We know from Scripture that the heart is deceitful. So we should EXPECT folks to get into financial trouble, and expect them to be very good at rationalization. The way to keep them from falling, then, is to work on the third side of the Fraud Triangle: opportunity. Here, the church made the classic mistake of letting an unsupervised person handle the cash and keep the books. In 2016, according to the writeup, the church appointed a collection counting group and a bank reconciliation clerk, who discovered the problem.
How To Prevent This From Happening At Your Church
- Don’t let one person have access to the assets (cash, checkbook, wire transfer) AND keep the books.
- Have two (or more) people count the collection, and send copies of their tally sheets and the deposit slip to the treasurer and the audit committee immediately. One can use a cell phone to send a snapshot. By doing this, the numbers go several places and will be checked later against what the bank received.

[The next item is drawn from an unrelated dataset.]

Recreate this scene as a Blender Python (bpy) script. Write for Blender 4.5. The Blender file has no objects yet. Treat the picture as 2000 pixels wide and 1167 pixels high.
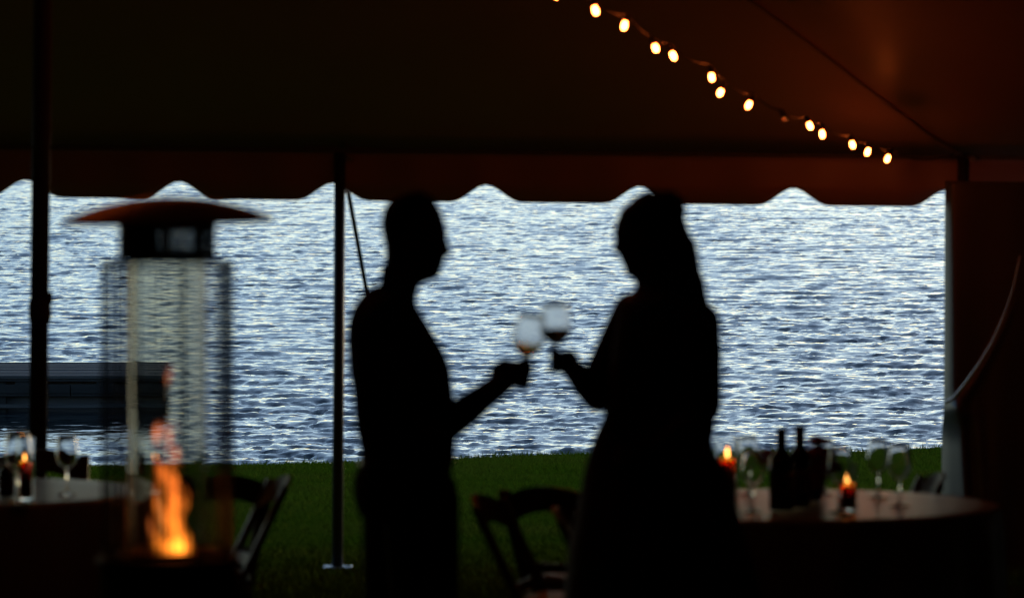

- Have the bank statements sent to the pastor or other senior staffer first, for a smell-check. Then they go to the bookkeeper for reconciliation. Here, the church added a clerk who ONLY did the reconciliations – a great idea. (They added her having only a suspicion of the problem: she was the one who uncovered the case.)
- Establish an audit committee to verify everything. Here, nobody but the treasurer ever saw the bank statements. And when demanded of him, the treasurer presented forged bank statements to the board.